Through our continued partnership with the China Design Centre and the TCPA, we were delighted to host a second group of visitors from Greentown and Bluetown Development Companies, based in Hangzhou.

Earlier this summer, a group of 30 visitors spent time in Letchworth learning how stewardship models and long term land value capture have been applied using Ebenezer Howard’s principles.  They followed their colleagues who visited Letchworth earlier in the year. 

Over two days, the group took part in sessions where they explored in detail the financial model that has been used in Letchworth for well over 100 years.  They then visited our charitable services and venues, including Broadway Cinema, Theatre and Gallery, Standalone Farm and the Ernest Gardiner Treatment Centre, to get a better understanding of how this model can have a genuine impact on the quality of life for local communities.  We then explored community engagement models to explain the decision making process and how this relates to community governance. 

Our visitors showed a keen interest in the role of volunteers around our governance and running of the organisation to ensure that places are maintained in the long term.

Then it was time to explore developments further afield so the group headed off to Milton Keynes, Cambridge, Stroud and Stratford as well as meeting representatives from the Cecil Gascoyne Estate and TCPA.  They also spent time with the International Garden City Institute’s Academic Director, Dr Susan Parham, who was able to talk about urban agriculture and local food growing principles.

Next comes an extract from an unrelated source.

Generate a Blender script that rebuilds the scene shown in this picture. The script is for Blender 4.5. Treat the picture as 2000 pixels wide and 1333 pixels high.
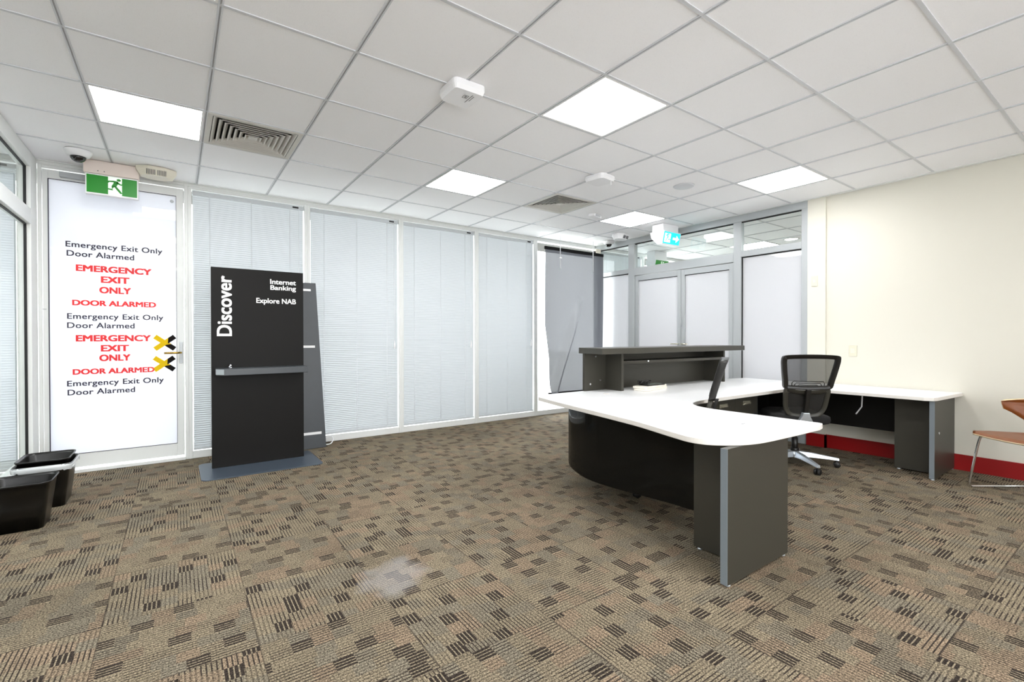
import bpy, math, random
from mathutils import Vector, Matrix
random.seed(4)
S = bpy.context.scene
COL = S.collection
for o in list(bpy.data.objects): bpy.data.objects.remove(o)

# ------------------------------------------------------------------ camera, world, exposure
CAMZ = 1.1605
def _cam():
    yaw, pit, rol = .6188, -.0077, -.0012
    cy, sy, cp, sp, cr, sr = math.cos(yaw), math.sin(yaw), math.cos(pit), math.sin(pit), math.cos(rol), math.sin(rol)
    F = Vector((sy*cp, cy*cp, sp)); R0 = Vector((cy, -sy, 0)); U0 = R0.cross(F)
    R = cr*R0 + sr*U0; U = -sr*R0 + cr*U0
    cd = bpy.data.cameras.new('camera'); c = bpy.data.objects.new('camera', cd); COL.objects.link(c)
    cd.sensor_fit = 'HORIZONTAL'; cd.sensor_width = 36; cd.lens = 921.64/2000*36
    cd.clip_start = .05; cd.clip_end = 200
    m = Matrix(((R.x, U.x, -F.x, 0), (R.y, U.y, -F.y, 0), (R.z, U.z, -F.z, CAMZ), (0, 0, 0, 1)))
    c.matrix_world = m; S.camera = c
_cam()
W = bpy.data.worlds.new('daylight'); S.world = W; W.use_nodes = True
W.node_tree.nodes['Background'].inputs[0].default_value = (.95, .975, 1, 1)
W.node_tree.nodes['Background'].inputs[1].default_value = 6.0
S.view_settings.view_transform = 'Standard'; S.view_settings.look = 'None'
S.view_settings.gamma = 1; S.view_settings.use_curve_mapping = False
S.view_settings.exposure = 0.54
PANEL_E = 16.0
S.cycles.max_bounces = 10; S.cycles.diffuse_bounces = 6; S.cycles.glossy_bounces = 4
S.cycles.transparent_max_bounces = 12; S.cycles.sample_clamp_indirect = 6; S.cycles.use_denoising = True

# ------------------------------------------------------------------ sizes of the room
CEIL = 2.635; YW = 5.466; XR = 5.545; XL = -.93; YB = -3.14; GX = -.43; GY = 1.86; T = .6

# ------------------------------------------------------------------ materials
def s2l(c):
    return tuple(((v/255)/12.92 if v/255 <= .04045 else ((v/255+.055)/1.055)**2.4) for v in c)
def mat(name, rgb, rough=.5, metal=0, spec=.5, emis=None, es=0, bump=None, var=None, coat=0, alpha=1, trans=0):
    m = bpy.data.materials.new(name); m.use_nodes = True
    nt = m.node_tree; b = nt.nodes['Principled BSDF']
    c = s2l(rgb)
    b.inputs['Base Color'].default_value = (*c, 1); b.inputs['Roughness'].default_value = rough
    b.inputs['Metallic'].default_value = metal; b.inputs['Specular IOR Level'].default_value = spec
    b.inputs['Coat Weight'].default_value = coat
    if emis is not None:
        b.inputs['Emission Color'].default_value = (*s2l(emis), 1); b.inputs['Emission Strength'].default_value = es
    if var or bump:
        tc = nt.nodes.new('ShaderNodeTexCoord')
    if var:  # (scale, amount)
        n = nt.nodes.new('ShaderNodeTexNoise'); n.inputs['Scale'].default_value = var[0]; n.inputs['Detail'].default_value = 5
        nt.links.new(tc.outputs['Object'], n.inputs['Vector'])
        mx = nt.nodes.new('ShaderNodeMix'); mx.data_type = 'RGBA'
        lo = tuple(v*(1-var[1]) for v in c); hi = tuple(min(1, v*(1+var[1])) for v in c)
        mx.inputs[6].default_value = (*lo, 1); mx.inputs[7].default_value = (*hi, 1)
        nt.links.new(n.outputs['Fac'], mx.inputs[0]); nt.links.new(mx.outputs[2], b.inputs['Base Color'])
    if bump:  # (scale, strength)
        n2 = nt.nodes.new('ShaderNodeTexNoise'); n2.inputs['Scale'].default_value = bump[0]; n2.inputs['Detail'].default_value = 4
        nt.links.new(tc.outputs['Object'], n2.inputs['Vector'])
        bp = nt.nodes.new('ShaderNodeBump'); bp.inputs['Strength'].default_value = bump[1]; bp.inputs['Distance'].default_value = .004
        nt.links.new(n2.outputs['Fac'], bp.inputs['Height']); nt.links.new(bp.outputs[0], b.inputs['Normal'])
    return m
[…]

Having visited examples of developments undertaken by this company, who are one of the largest developers in this region of China specialising in new settlements, I can say the schemes are of a high quality and that they take a master planned approach with good quality homes in well maintained and landscaped environments.  Their developments include an appreciation of understanding the needs of older people, local food production and access to the countryside.

We believe that such visits and meetings increases the chances of good quality places being built, which reflect the core values and principles at the heart of the Garden City Movement.  They also provide practical advice for developers, such as Greentown and Bluetown, to assist their governance and stewardship of their new settlements.

Overall, this learning is key to a wider understanding of Garden City principles.